[WHAT THE TASK REQUIRES]
From the records below, please print only the lines from the one containing "Build this scene" through the one containing "HALL_LAMP = (0.12, -1.02);", both included. Skip the pictures.

start RECORDS FOR THE EXERCISE

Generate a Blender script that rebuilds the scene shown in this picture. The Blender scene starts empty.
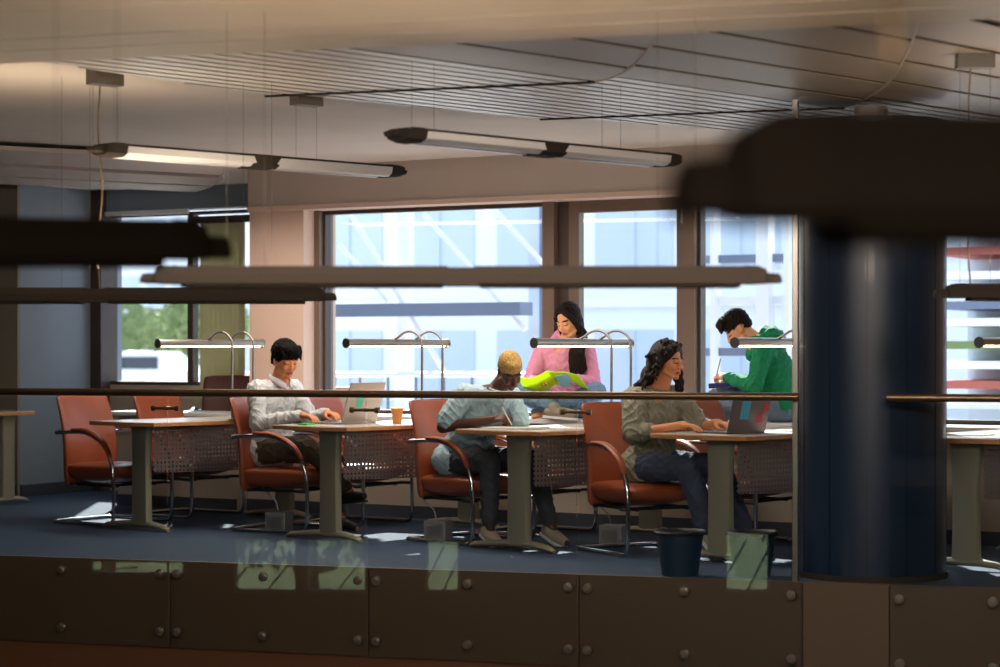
import bpy, bmesh, math, random
import numpy as np
from mathutils import Vector, Matrix, noise, Euler
random.seed(7)
S = bpy.context.scene
COL = S.collection
PI = math.pi
R = math.radians
V = Vector

# ------------------------------------------------------------------ camera
F = 2100.0; HZ = 348.0; CZ = 1.25
cd = bpy.data.cameras.new('camera'); cam = bpy.data.objects.new('camera', cd); COL.objects.link(cam)
cam.location = (0, 0, CZ); cam.rotation_euler = (R(90), 0, R(30))
cd.sensor_width = 36; cd.lens = F*36/1000; cd.shift_y = (HZ-333.5)/1000
cd.dof.use_dof = True; cd.dof.focus_distance = 13.2; cd.dof.aperture_fstop = 2.0
S.camera = cam
CC, SS = math.cos(R(30)), math.sin(R(30))
def X_at(u, Y):
    """world X of the point that stands at picture column u on the wall line Y"""
    k = (u-500)/F
    return Y*(k*CC-SS)/(CC+k*SS)
def depth(x, y): return -x*SS+y*CC
def Z_at(v, x, y): return CZ+(HZ-v)*depth(x, y)/F
def on_plane(u, v, Z):
    d = (CZ-Z)*F/(v-HZ); r = (u-500)/F*d
    return (r*CC-d*SS, r*SS+d*CC)
def on_line(u):
    """point of the gallery edge line at column u"""
    k = (u-500)/F
    x = 11.468*(k*CC-SS)/((CC+k*SS)-.229*(k*CC-SS))
    return (x, 11.468+.229*x)

# ------------------------------------------------------------------ materials
def lin(c):
    return tuple(((x/255)/12.92 if x/255 <= .04045 else ((x/255+.055)/1.055)**2.4) for x in c)+(1,)
def mat(name, rgb, rough=.6, metal=0., noise_amt=0., noise_scale=8., bump=0., bump_scale=60., spec=.5, emit=None, estr=0., coat=0., sheen=0., stretch=None):
    m = bpy.data.materials.new(name); m.use_nodes = True
    nt = m.node_tree; N = nt.nodes; L = nt.links; b = N['Principled BSDF']
    b.inputs['Roughness'].default_value = rough; b.inputs['Metallic'].default_value = metal
    b.inputs['Specular IOR Level'].default_value = spec
    b.inputs['Coat Weight'].default_value = coat; b.inputs['Sheen Weight'].default_value = sheen
    c = lin(rgb); b.inputs['Base Color'].default_value = c
    tc = N.new('ShaderNodeTexCoord'); mp = N.new('ShaderNodeMapping'); L.new(tc.outputs['Object'], mp.inputs[0])
    if stretch: mp.inputs['Scale'].default_value = stretch
    if noise_amt:
        n = N.new('ShaderNodeTexNoise'); n.inputs['Scale'].default_value = noise_scale; n.inputs['Detail'].default_value = 4
        L.new(mp.outputs[0], n.inputs['Vector'])
        mx = N.new('ShaderNodeMix'); mx.data_type = 'RGBA'
        mx.inputs[6].default_value = tuple(x*(1-noise_amt) for x in c[:3])+(1,)
        mx.inputs[7].default_value = tuple(min(1, x*(1+noise_amt)) for x in c[:3])+(1,)
        rp = N.new('ShaderNodeMapRange'); rp.inputs[1].default_value = .3; rp.inputs[2].default_value = .7
        L.new(n.outputs[0], rp.inputs[0]); L.new(rp.outputs[0], mx.inputs[0]); L.new(mx.outputs[2], b.inputs['Base Color'])
    if bump:
        n2 = N.new('ShaderNodeTexNoise'); n2.inputs['Scale'].default_value = bump_scale; n2.inputs['Detail'].default_value = 3
        L.new(mp.outputs[0], n2.inputs['Vector'])
        bp = N.new('ShaderNodeBump'); bp.inputs['Strength'].default_value = bump; bp.inputs['Distance'].default_value = .01
        L.new(n2.outputs[0], bp.inputs['Height']); L.new(bp.outputs[0], b.inputs['Normal'])
    if emit:
        b.inputs['Emission Color'].default_value = lin(emit); b.inputs['Emission Strength'].default_value = estr
    return m
def glass_mat(name, tint=(240, 248, 246), refl=1.0, rough=0.):
    m = bpy.data.materials.new(name); m.use_nodes = True
    nt = m.node_tree; N = nt.nodes; L = nt.links; N.remove(N['Principled BSDF'])
    o = N['Material Output']; t = N.new('ShaderNodeBsdfTransparent'); t.inputs[0].default_value = lin(tint)
    g = N.new('ShaderNodeBsdfGlossy'); g.inputs['Roughness'].default_value = rough
    f = N.new('ShaderNodeFresnel'); f.inputs[0].default_value = 1.5
    ml = N.new('ShaderNodeMath'); ml.operation = 'MULTIPLY'; ml.inputs[1].default_value = refl; ml.use_clamp = True
    mx = N.new('ShaderNodeMixShader'); ge = N.new('ShaderNodeNewGeometry'); iv = N.new('ShaderNodeMath'); iv.operation = 'SUBTRACT'; iv.inputs[0].default_value = 1; L.new(ge.outputs['Backfacing'], iv.inputs[1])
    m2 = N.new('ShaderNodeMath'); m2.operation = 'MULTIPLY'; L.new(ml.outputs[0], m2.inputs[0]); L.new(iv.outputs[0], m2.inputs[1])
    L.new(f.outputs[0], ml.inputs[0]); L.new(m2.outputs[0], mx.inputs[0])
    L.new(t.outputs[0], mx.inputs[1]); L.new(g.outputs[0], mx.inputs[2]); L.new(mx.outputs[0], o.inputs[0])
    return m
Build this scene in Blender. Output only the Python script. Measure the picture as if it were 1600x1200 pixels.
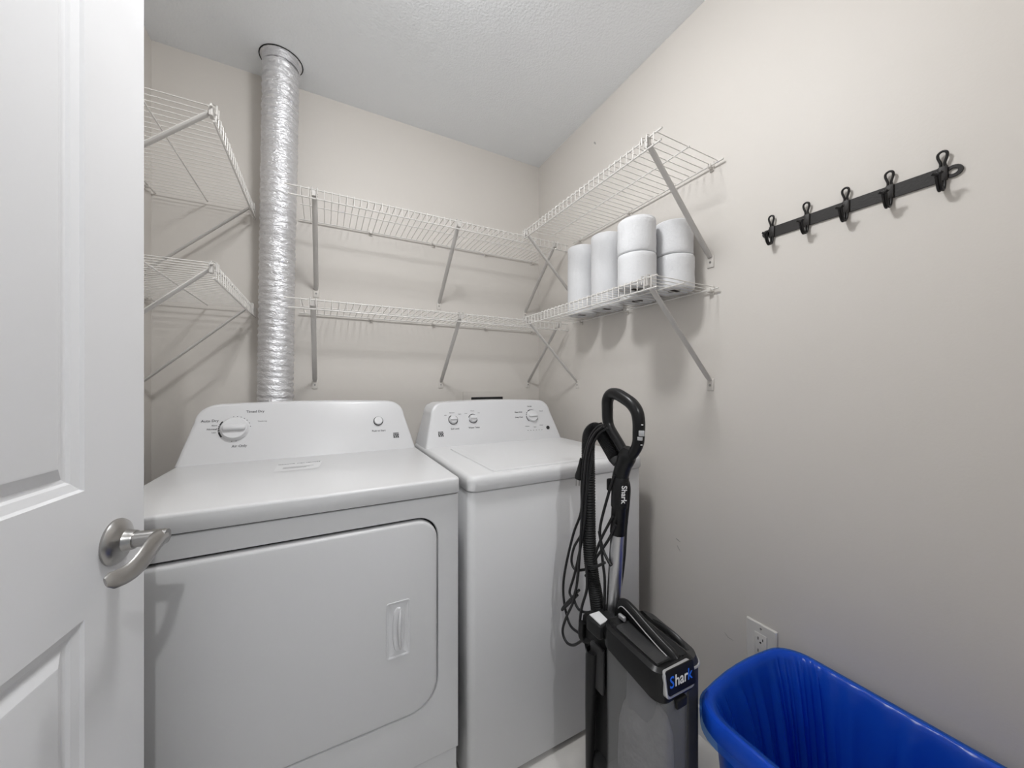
import bpy, bmesh, math, random
from mathutils import Vector, Matrix
random.seed(7)
R = math.radians
for o in list(bpy.data.objects): bpy.data.objects.remove(o, do_unlink=True)
scene = bpy.context.scene
C = scene.collection

# ------------------------------------------------------------------ camera, light, exposure
CAMZ = 1.18
YAW = R(27.7); FPX = 560.0
cam_data = bpy.data.cameras.new('camera'); cam = bpy.data.objects.new('camera', cam_data); C.objects.link(cam)
cam_data.sensor_width = 36.0; cam_data.lens = FPX / 1600.0 * 36.0; cam_data.clip_start = 0.01
cam.location = (0, 0, CAMZ); cam.rotation_euler = (R(90), 0, -YAW)
scene.camera = cam

w = bpy.data.worlds.new('world'); scene.world = w; w.use_nodes = True
w.node_tree.nodes['Background'].inputs[0].default_value = (0.9, 0.95, 1.0, 1)
w.node_tree.nodes['Background'].inputs[1].default_value = 0.09

scene.view_settings.view_transform = 'Standard'
scene.view_settings.look = 'None'
scene.view_settings.gamma = 1.0
scene.view_settings.use_curve_mapping = False
scene.view_settings.exposure = 2.12

ROOM_LAMP = (0.22, 0.72); ROOM_POWER = 23.5      # ceiling lamp in the laundry room (emission of its glass)
HALL_LAMP = (0.12, -1.02); HALL_POWER = 340.0     # ceiling lamp in the hallway behind the camera

# ------------------------------------------------------------------ helpers
sA, cA = math.sin(YAW), math.cos(YAW)
def ray(u, v):
    xc = (u - 800) / FPX; zc = (600 - v) / FPX
    return Vector((sA + xc * cA, cA - xc * sA, zc))
CAM = Vector((0, 0, CAMZ))
def hit(u, v, p, n):
    d = ray(u, v); n = Vector(n); return CAM + d * ((Vector(p) - CAM).dot(n) / d.dot(n))
def onX(u, v, x): return hit(u, v, (x, 0, 0), (1, 0, 0))
def onY(u, v, y): return hit(u, v, (0, y, 0), (0, 1, 0))
def onZ(u, v, z): return hit(u, v, (0, 0, z), (0, 0, 1))

def finish(name, bm, m, parent=None, smooth=35, recalc=True):
    if recalc: bmesh.ops.recalc_face_normals(bm, faces=bm.faces)
    me = bpy.data.meshes.new(name); bm.to_mesh(me); bm.free()
    if smooth:
        me.shade_smooth(); me.set_sharp_from_angle(angle=R(smooth))
    return link(name, me, m, parent)
def link(name, me, m, parent=None):
    o = bpy.data.objects.new(name, me); C.objects.link(o)
    if m is not None and not me.materials: me.materials.append(m)
    if parent is not None: o.parent = parent
    return o
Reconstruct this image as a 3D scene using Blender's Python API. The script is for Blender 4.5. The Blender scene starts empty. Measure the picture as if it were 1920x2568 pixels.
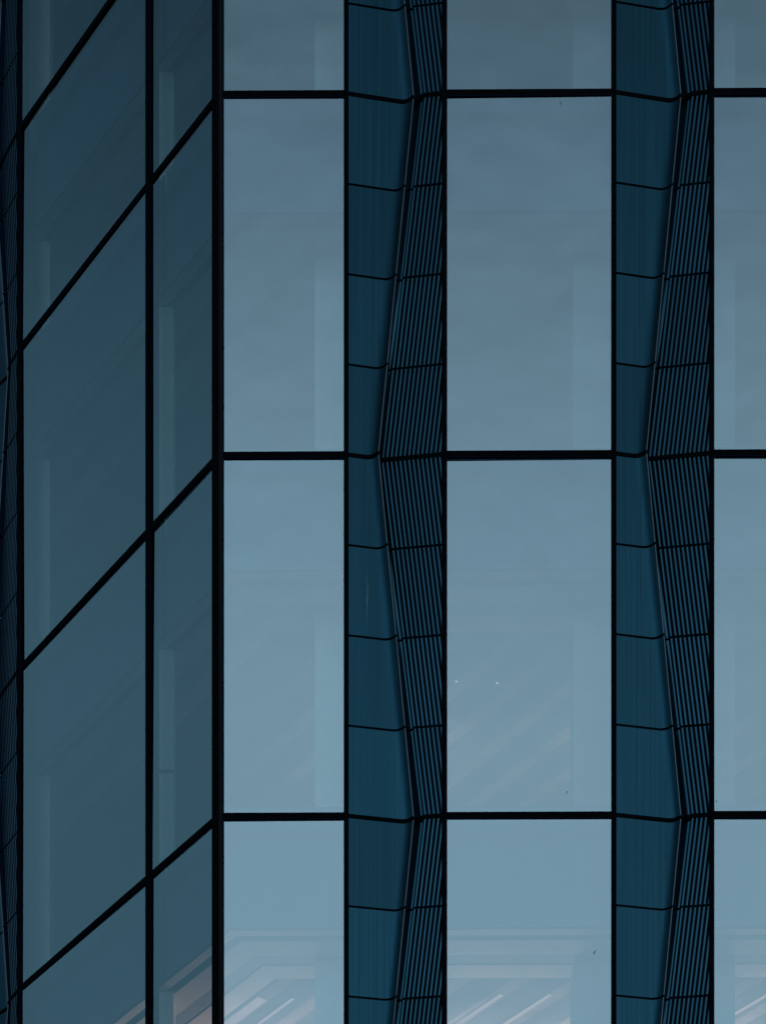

end RECORDS FOR THE EXERCISE

[REPLY TO THE EXERCISE]
Build this scene in Blender. Output only the Python script. Measure the picture as if it were 1600x1200 pixels.
import bpy, bmesh, math, random
from mathutils import Vector, Matrix
random.seed(7)
R = math.radians
for o in list(bpy.data.objects): bpy.data.objects.remove(o, do_unlink=True)
scene = bpy.context.scene
C = scene.collection

# ------------------------------------------------------------------ camera, light, exposure
CAMZ = 1.18
YAW = R(27.7); FPX = 560.0
cam_data = bpy.data.cameras.new('camera'); cam = bpy.data.objects.new('camera', cam_data); C.objects.link(cam)
cam_data.sensor_width = 36.0; cam_data.lens = FPX / 1600.0 * 36.0; cam_data.clip_start = 0.01
cam.location = (0, 0, CAMZ); cam.rotation_euler = (R(90), 0, -YAW)
scene.camera = cam

w = bpy.data.worlds.new('world'); scene.world = w; w.use_nodes = True
w.node_tree.nodes['Background'].inputs[0].default_value = (0.9, 0.95, 1.0, 1)
w.node_tree.nodes['Background'].inputs[1].default_value = 0.09

scene.view_settings.view_transform = 'Standard'
scene.view_settings.look = 'None'
scene.view_settings.gamma = 1.0
scene.view_settings.use_curve_mapping = False
scene.view_settings.exposure = 2.12

ROOM_LAMP = (0.22, 0.72); ROOM_POWER = 23.5      # ceiling lamp in the laundry room (emission of its glass)
HALL_LAMP = (0.12, -1.02); HALL_POWER = 340.0     # ceiling lamp in the hallway behind the camera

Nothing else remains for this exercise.